Making matters worse, at the level of international diplomacy, there’s a palpable fatigue about the so-called Middle East peace process. Many Arab countries have understandably moved on, even developing their own political and economic relations with Israel. With Russia bombarding Ukrainian civilians, the European Union is otherwise occupied—and even if it didn’t have a war on its borders, it is less internally united on the Israeli–Palestinian conflict than in the past.

Likewise, even though US President Joe Biden’s administration still voices support for a two-state solution, it hasn’t reversed any of the dangerous and illegal steps that Donald Trump’s administration took when it was cosying up to Netanyahu and further unravelling the conditions for making a two-state solution possible. It’s not difficult to understand why more Palestinians have succumbed to despair.
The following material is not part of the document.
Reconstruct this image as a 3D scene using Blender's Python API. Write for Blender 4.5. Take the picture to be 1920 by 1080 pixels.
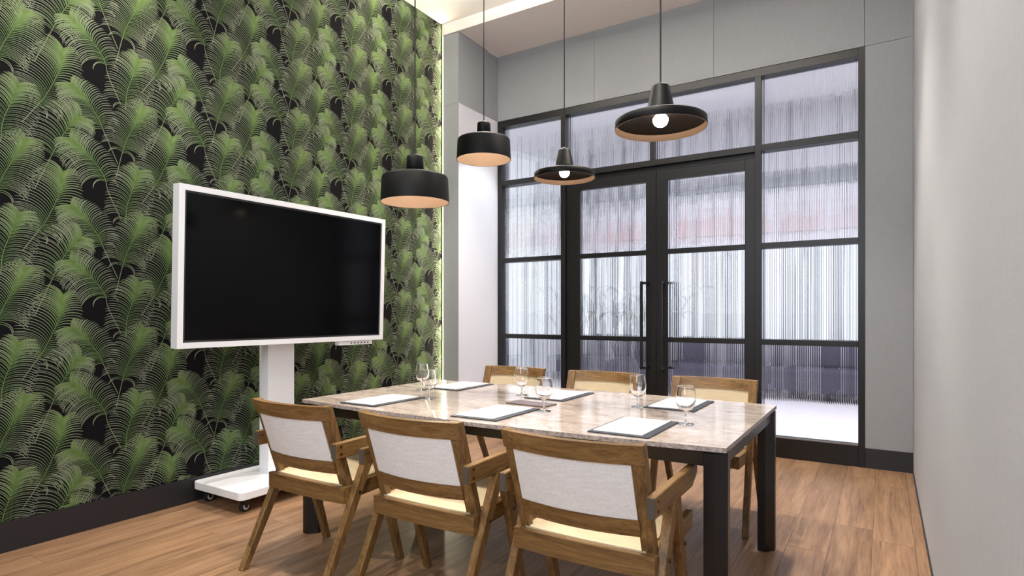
import bpy, bmesh, math, random
import numpy as np
from mathutils import Vector, Matrix
random.seed(7)
for o in list(bpy.data.objects): bpy.data.objects.remove(o)
C = bpy.context.scene.collection
PI = math.pi
# ---------------------------------------------------------------- camera
cam = bpy.data.cameras.new('camera'); co = bpy.data.objects.new('camera', cam); C.objects.link(co)
co.location = (3.8444, -5.513, 1.2279); co.rotation_euler = (PI/2, 0, math.radians(32.075))
cam.sensor_width = 36; cam.lens = 36*1111.5/1920; cam.shift_y = 48.9/1920; cam.clip_start = .05
bpy.context.scene.camera = co
# ---------------------------------------------------------------- world and lights
w = bpy.data.worlds.new('world'); bpy.context.scene.world = w; w.use_nodes = True
w.node_tree.nodes['Background'].inputs[0].default_value = (.86, .92, 1, 1)
w.node_tree.nodes['Background'].inputs[1].default_value = 1.0
vs = bpy.context.scene.view_settings
vs.view_transform = 'Standard'; vs.look = 'None'; vs.gamma = 1; vs.use_curve_mapping = False
vs.exposure = 0.42
def light(name, kind, loc, energy, color, rot=(0,0,0), **kw):
    l = bpy.data.lights.new(name, kind); o = bpy.data.objects.new(name, l); C.objects.link(o)
    o.location = loc; o.rotation_euler = rot; l.energy = energy; l.color = color
    for k, v in kw.items(): setattr(l, k, v)
    return o
def aim(o, p):
    d = Vector(p)-o.location; o.rotation_euler = d.to_track_quat('-Z', 'Y').to_euler()
WARM = (1, .90, .79); NEUT = (1, .99, .99); COOL = (.86, .92, 1)
# daylight fill behind the photographer, ceiling downlights over the table, added ceiling uplight, wall grazer
a = light('rear_daylight_fill', 'AREA', (2.9, -7.3, 2.5), 84, COOL, shape='RECTANGLE', size=2.2, size_y=2.6); aim(a, (1.2, -2.0, 1.1))  # unseen area light added as soft daylight fill; no window stands there
light('overhead_fill', 'AREA', (2.1, -3.4, 4.17), 20, NEUT, shape='RECTANGLE', size=2.4, size_y=2.6)  # soft overhead fill added to the room, not a fixture
for (x, y, e) in ((2.95, -4.0, 180), (.6, -4.0, 150), (1.9, -4.2, 90), (2.9, -1.6, 215), (1.25, -1.6, 230)):
    light('ceiling_downlight', 'SPOT', (x, y, 4.16), e, WARM, spot_size=math.radians(84), spot_blend=.6, shadow_soft_size=.03)
light('ceiling_uplight_fill', 'AREA', (1.9, -1.7, 3.98), 85, (1, .95, .88), rot=(PI, 0, 0), shape='RECTANGLE', size=3.2, size_y=.1)  # unseen uplight added to wash the ceiling, without a fixture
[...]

As we enter the season of Ramadan (March 22 – April 20) and Passover (April 5–13), passions are bound to rise even further. At least 100 people have already been killed in various West Bank clashes so far this year, and civilians on both sides have fallen victim to terrorist attacks. Pretty much everyone expects the situation to go from bad to worse in the weeks and months ahead.

The days of Oslo are long gone. The prospects for peace will not be revived without a fundamental reordering of the issues in one direction or the other. The big question, then, is whether international diplomacy, dormant for years, can be revived. If not, the most likely outcome will be another eruption of major violence and possibly a prolonged war.